> [Supplied material]:
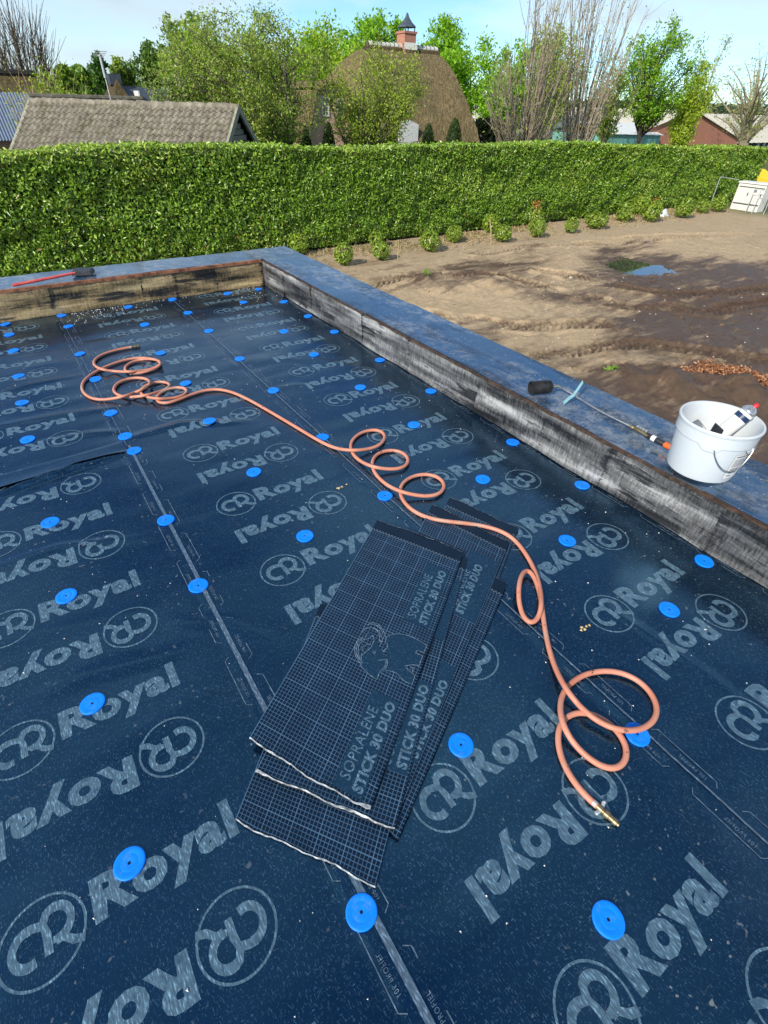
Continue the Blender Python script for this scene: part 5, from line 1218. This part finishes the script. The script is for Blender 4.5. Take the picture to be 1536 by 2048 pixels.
# torch-on sheets fanned in a pile
def sheet(name, tl, tr, br, bl, z, label, seed, lift_end=0.0, torn_top=True, torn_bot=True, thick=0.0045, curl=0.0, texts=()):
    rs = random.Random(seed); nu, nv = 22, 70
    tl, tr, br, bl = [Vector((p[0], p[1], 0)) for p in (tl, tr, br, bl)]
    wid = ((tr-tl).length+(br-bl).length)/2; ln = ((tl-bl).length+(tr-br).length)/2
    js = [rs.uniform(-1, 1) for _ in range(80)]
    def jag(u, k): return 0.005*math.sin(u*5+3*js[k])+0.0025*math.sin(u*17+3*js[k+1])+0.0008*math.sin(u*70+js[k+2])
    def zf(u, v):
        zz = z + 0.004*float(fbm(np.array(u*2.0+seed), np.array(v*4.0+seed), 2)) + lift_end*max(0, v-0.85)**2*20 + curl*max(0, 0.12-v)**2*60 + 0.006*abs(u-0.5)**2
        return zz
    def P(u, v):
        a = bl.lerp(br, u); b_ = tl.lerp(tr, u); p = a.lerp(b_, v); d = (b_-a).normalized()
        e = jag(u, 0) if v <= 0 else (jag(u, 10) if v >= 1 else 0)
        p = p + d*e; return Vector((p.x, p.y, zf(u, v)))
    vs = [P(i/nu, j/nv) for j in range(nv+1) for i in range(nu+1)]
    root = empty(name, (vs[0].x, vs[0].y, z))
    tag(root, label, 'roofing sheet', 'grid printed roofing sheets fanned in a pile')
    fs = [(j*(nu+1)+i, j*(nu+1)+i+1, (j+1)*(nu+1)+i+1, (j+1)*(nu+1)+i) for j in range(nv) for i in range(nu)]
    me = bpy.data.meshes.new('sheet_face'); me.from_pydata(vs, [], fs); me.materials.append(M['grid'])
    uvl = me.uv_layers.new(name='UVMap')
    uvs = [(i/nu*wid, j/nv*ln+(1.26-ln)) for j in range(nv+1) for i in range(nu+1)]
    for lp in me.loops: uvl.data[lp.index].uv = uvs[lp.vertex_index]
    me.shade_smooth(); link('sheet_face', me, root)
    rim = [(i, 0) for i in range(nu+1)] + [(nu, j) for j in range(1, nv+1)] + [(i, nv) for i in range(nu-1, -1, -1)] + [(0, j) for j in range(nv-1, 0, -1)]
    q_ = MB(); a = [vs[j*(nu+1)+i]-Vector((0,0,0.0004)) for i, j in rim]; b_ = [p-Vector((0,0,thick)) for p in a]; n = len(rim)
    q_.add(a+b_, [(k, (k+1) % n, n+(k+1) % n, n+k)[::-1] for k in range(n)] )
    k0 = len(q_.v); under = [p-Vector((0,0,thick)) for p in vs]
    q_.add(under, [f[::-1] for f in fs]); q_.build('bitumen_layer', M['bitumen'], root)
    for torn, v0, k in ((torn_bot, 0.0, 30), (torn_top, 1.0, 40)):
        if not torn: continue
        t_ = MB(); pts = []; w_ = []
        n2 = 40
        for i in range(n2+1):
            u = i/n2; p = P(u, v0); w = 0.0008+0.013*max(0, float(fbm(np.array(u*5+seed*2.0+k), np.array(seed*1.0), 3))-0.04)
            d = (tl-bl).normalized()*(1 if v0 == 0 else -1)
            pts += [p+Vector((0, 0, 0.0016)), p+d*w+Vector((0, 0, 0.002+0.0015*rs.random())), p-d*(0.001+0.002*rs.random())+Vector((0, 0, -0.002*rs.random()))]
        t_.add(pts, [f for i in range(n2) for f in ((i*3, i*3+1, i*3+4, i*3+3), (i*3+2, i*3, i*3+3, i*3+5))])
        t_.build('torn_edge', M['torn'], root)
    def onto(pts2d_v, fs_, u0, v0, sc):
        """pattern x runs along the sheet (towards its top), y runs to its left"""
        out = []
        for x, y, _ in pts2d_v:
            u = u0 - y*sc/wid; v = v0 + x*sc/ln; u_ = min(max(u, 0.002), 0.998); p = P(u_, min(max(v, 0.001), 0.999)); out.append((p.x, p.y, p.z+0.0012))
        return out, fs_
    if texts:
        pass
        for v0 in (0.05, 0.6):
            vs0 = [t_[4] for t_ in texts if abs(t_[4]-v0) < 0.2]; va = min(vs0)-0.012; us = [t_[3] for t_ in texts]
            pg = MB()
            def fn(a_, c_, va=va, us=us):
                p = P(min(0.985, min(us)-0.10+a_*(max(us)-min(us)+0.12)), max(0.004, min(0.99, va+c_*0.29))); return (p.x, p.y, p.z+0.0007)
            pg.grid(6, 24, fn); pg.build('print_ground', M['ground_print'], root)
    for txt, size, bold, u0, v0 in texts:
        vv, ff = text_mesh(txt, size, bold, 1.06); lo_, hi_ = bbox(vv); tgt = 0.305 if 'STICK' in txt else 0.245; vv = [((x-lo_[0])*tgt/(hi_[0]-lo_[0]), y*0.036/(hi_[1]-lo_[1]), 0) for x, y, _ in vv]; a_, f_ = onto(vv, ff, u0, v0, 1.0)
        MB().add(a_, f_).build('lettering', M['print'], root)
    return root, P, wid, ln
v2 = lambda px, py, z=0.02: at(px, py, z)
TX = [('SOPRALENE', 0.050, 0.0, 0.80, 0.605), ('STICK 30 DUO', 0.050, 0.0022, 0.91, 0.595), ('SOPRALENE', 0.050, 0.0, 0.80, 0.035), ('STICK 30 DUO', 0.050, 0.0022, 0.91, 0.02)]
TX2 = [('SOPRALENE', 0.050, 0.0, 0.74, 0.60), ('STICK 30 DUO', 0.050, 0.0022, 0.84, 0.60), ('SOPRALENE', 0.050, 0.0, 0.86, 0.14), ('STICK 30 DUO', 0.050, 0.0022, 0.97, 0.14)]
sheet('roofing_sheet', at(640,1210,.012), at(890,1230,.012), at(750,1776,.012), at(472,1637,.012), 0.012, 'grid printed roofing sheet whose torn end reaches furthest towards the blue disc', 1, torn_top=False)
sheet('roofing_sheet', at(899,996,.013), at(1037,1056,.013), at(815,1640,.013), at(640,1560,.013), 0.014, 'roofing sheet at the back of the fan, its torn top furthest from the camera', 2, torn_bot=False)
sheet('roofing_sheet', at(880,1100,.016), at(1013,1171,.016), at(797,1677,.016), at(620,1560,.016), 0.019, 'roofing sheet sticking out furthest to the right of the fan', 3, torn_bot=False)
sheet('roofing_sheet', at(864,1011,.02), at(1018,1086,.02), at(792,1640,.024), at(600,1540,.024), 0.025, 'roofing sheet under the orange hose with wide plain band at its torn top', 4, torn_bot=False, texts=TX2)
sheet('roofing_sheet', at(752,1058,.03), at(934,1120,.032), at(790,1655,.032), at(510,1548,.032), 0.033, 'ragged roofing sheet lying directly beneath the top sheet of the fan', 5, curl=0.004, thick=0.016, torn_top=False, texts=TX2)
rootA, PA, wA, lA = sheet('roofing_sheet', at(755,1040,.045), at(927,1105,.045), at(740,1620,.045), at(497,1480,.045), 0.045, 'topmost roofing sheet of the fan showing the whole elephant outline', 6, lift_end=0.004, thick=0.006, texts=TX)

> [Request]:
Leave out the pictures and output the rest of the material exactly as written.

> [Answer below]:
Continue the Blender Python script for this scene: part 5, from line 1218. This part finishes the script. The script is for Blender 4.5. Take the picture to be 1536 by 2048 pixels.
# torch-on sheets fanned in a pile
def sheet(name, tl, tr, br, bl, z, label, seed, lift_end=0.0, torn_top=True, torn_bot=True, thick=0.0045, curl=0.0, texts=()):
    rs = random.Random(seed); nu, nv = 22, 70
    tl, tr, br, bl = [Vector((p[0], p[1], 0)) for p in (tl, tr, br, bl)]
    wid = ((tr-tl).length+(br-bl).length)/2; ln = ((tl-bl).length+(tr-br).length)/2
    js = [rs.uniform(-1, 1) for _ in range(80)]
    def jag(u, k): return 0.005*math.sin(u*5+3*js[k])+0.0025*math.sin(u*17+3*js[k+1])+0.0008*math.sin(u*70+js[k+2])
    def zf(u, v):
        zz = z + 0.004*float(fbm(np.array(u*2.0+seed), np.array(v*4.0+seed), 2)) + lift_end*max(0, v-0.85)**2*20 + curl*max(0, 0.12-v)**2*60 + 0.006*abs(u-0.5)**2
        return zz
    def P(u, v):
        a = bl.lerp(br, u); b_ = tl.lerp(tr, u); p = a.lerp(b_, v); d = (b_-a).normalized()
        e = jag(u, 0) if v <= 0 else (jag(u, 10) if v >= 1 else 0)
        p = p + d*e; return Vector((p.x, p.y, zf(u, v)))
    vs = [P(i/nu, j/nv) for j in range(nv+1) for i in range(nu+1)]
    root = empty(name, (vs[0].x, vs[0].y, z))
    tag(root, label, 'roofing sheet', 'grid printed roofing sheets fanned in a pile')
    fs = [(j*(nu+1)+i, j*(nu+1)+i+1, (j+1)*(nu+1)+i+1, (j+1)*(nu+1)+i) for j in range(nv) for i in range(nu)]
    me = bpy.data.meshes.new('sheet_face'); me.from_pydata(vs, [], fs); me.materials.append(M['grid'])
    uvl = me.uv_layers.new(name='UVMap')
    uvs = [(i/nu*wid, j/nv*ln+(1.26-ln)) for j in range(nv+1) for i in range(nu+1)]
    for lp in me.loops: uvl.data[lp.index].uv = uvs[lp.vertex_index]
    me.shade_smooth(); link('sheet_face', me, root)
    rim = [(i, 0) for i in range(nu+1)] + [(nu, j) for j in range(1, nv+1)] + [(i, nv) for i in range(nu-1, -1, -1)] + [(0, j) for j in range(nv-1, 0, -1)]
    q_ = MB(); a = [vs[j*(nu+1)+i]-Vector((0,0,0.0004)) for i, j in rim]; b_ = [p-Vector((0,0,thick)) for p in a]; n = len(rim)
    q_.add(a+b_, [(k, (k+1) % n, n+(k+1) % n, n+k)[::-1] for k in range(n)] )
    k0 = len(q_.v); under = [p-Vector((0,0,thick)) for p in vs]
    q_.add(under, [f[::-1] for f in fs]); q_.build('bitumen_layer', M['bitumen'], root)
    for torn, v0, k in ((torn_bot, 0.0, 30), (torn_top, 1.0, 40)):
        if not torn: continue
        t_ = MB(); pts = []; w_ = []
        n2 = 40
        for i in range(n2+1):
            u = i/n2; p = P(u, v0); w = 0.0008+0.013*max(0, float(fbm(np.array(u*5+seed*2.0+k), np.array(seed*1.0), 3))-0.04)
            d = (tl-bl).normalized()*(1 if v0 == 0 else -1)
            pts += [p+Vector((0, 0, 0.0016)), p+d*w+Vector((0, 0, 0.002+0.0015*rs.random())), p-d*(0.001+0.002*rs.random())+Vector((0, 0, -0.002*rs.random()))]
        t_.add(pts, [f for i in range(n2) for f in ((i*3, i*3+1, i*3+4, i*3+3), (i*3+2, i*3, i*3+3, i*3+5))])
        t_.build('torn_edge', M['torn'], root)
    def onto(pts2d_v, fs_, u0, v0, sc):
        """pattern x runs along the sheet (towards its top), y runs to its left"""
        out = []
        for x, y, _ in pts2d_v:
            u = u0 - y*sc/wid; v = v0 + x*sc/ln; u_ = min(max(u, 0.002), 0.998); p = P(u_, min(max(v, 0.001), 0.999)); out.append((p.x, p.y, p.z+0.0012))
        return out, fs_
    if texts:
        pass
        for v0 in (0.05, 0.6):
            vs0 = [t_[4] for t_ in texts if abs(t_[4]-v0) < 0.2]; va = min(vs0)-0.012; us = [t_[3] for t_ in texts]
            pg = MB()
            def fn(a_, c_, va=va, us=us):
                p = P(min(0.985, min(us)-0.10+a_*(max(us)-min(us)+0.12)), max(0.004, min(0.99, va+c_*0.29))); return (p.x, p.y, p.z+0.0007)
            pg.grid(6, 24, fn); pg.build('print_ground', M['ground_print'], root)
    for txt, size, bold, u0, v0 in texts:
        vv, ff = text_mesh(txt, size, bold, 1.06); lo_, hi_ = bbox(vv); tgt = 0.305 if 'STICK' in txt else 0.245; vv = [((x-lo_[0])*tgt/(hi_[0]-lo_[0]), y*0.036/(hi_[1]-lo_[1]), 0) for x, y, _ in vv]; a_, f_ = onto(vv, ff, u0, v0, 1.0)
        MB().add(a_, f_).build('lettering', M['print'], root)
    return root, P, wid, ln
v2 = lambda px, py, z=0.02: at(px, py, z)
TX = [('SOPRALENE', 0.050, 0.0, 0.80, 0.605), ('STICK 30 DUO', 0.050, 0.0022, 0.91, 0.595), ('SOPRALENE', 0.050, 0.0, 0.80, 0.035), ('STICK 30 DUO', 0.050, 0.0022, 0.91, 0.02)]
TX2 = [('SOPRALENE', 0.050, 0.0, 0.74, 0.60), ('STICK 30 DUO', 0.050, 0.0022, 0.84, 0.60), ('SOPRALENE', 0.050, 0.0, 0.86, 0.14), ('STICK 30 DUO', 0.050, 0.0022, 0.97, 0.14)]
sheet('roofing_sheet', at(640,1210,.012), at(890,1230,.012), at(750,1776,.012), at(472,1637,.012), 0.012, 'grid printed roofing sheet whose torn end reaches furthest towards the blue disc', 1, torn_top=False)
sheet('roofing_sheet', at(899,996,.013), at(1037,1056,.013), at(815,1640,.013), at(640,1560,.013), 0.014, 'roofing sheet at the back of the fan, its torn top furthest from the camera', 2, torn_bot=False)
sheet('roofing_sheet', at(880,1100,.016), at(1013,1171,.016), at(797,1677,.016), at(620,1560,.016), 0.019, 'roofing sheet sticking out furthest to the right of the fan', 3, torn_bot=False)
sheet('roofing_sheet', at(864,1011,.02), at(1018,1086,.02), at(792,1640,.024), at(600,1540,.024), 0.025, 'roofing sheet under the orange hose with wide plain band at its torn top', 4, torn_bot=False, texts=TX2)
sheet('roofing_sheet', at(752,1058,.03), at(934,1120,.032), at(790,1655,.032), at(510,1548,.032), 0.033, 'ragged roofing sheet lying directly beneath the top sheet of the fan', 5, curl=0.004, thick=0.016, torn_top=False, texts=TX2)
rootA, PA, wA, lA = sheet('roofing_sheet', at(755,1040,.045), at(927,1105,.045), at(740,1620,.045), at(497,1480,.045), 0.045, 'topmost roofing sheet of the fan showing the whole elephant outline', 6, lift_end=0.004, thick=0.006, texts=TX)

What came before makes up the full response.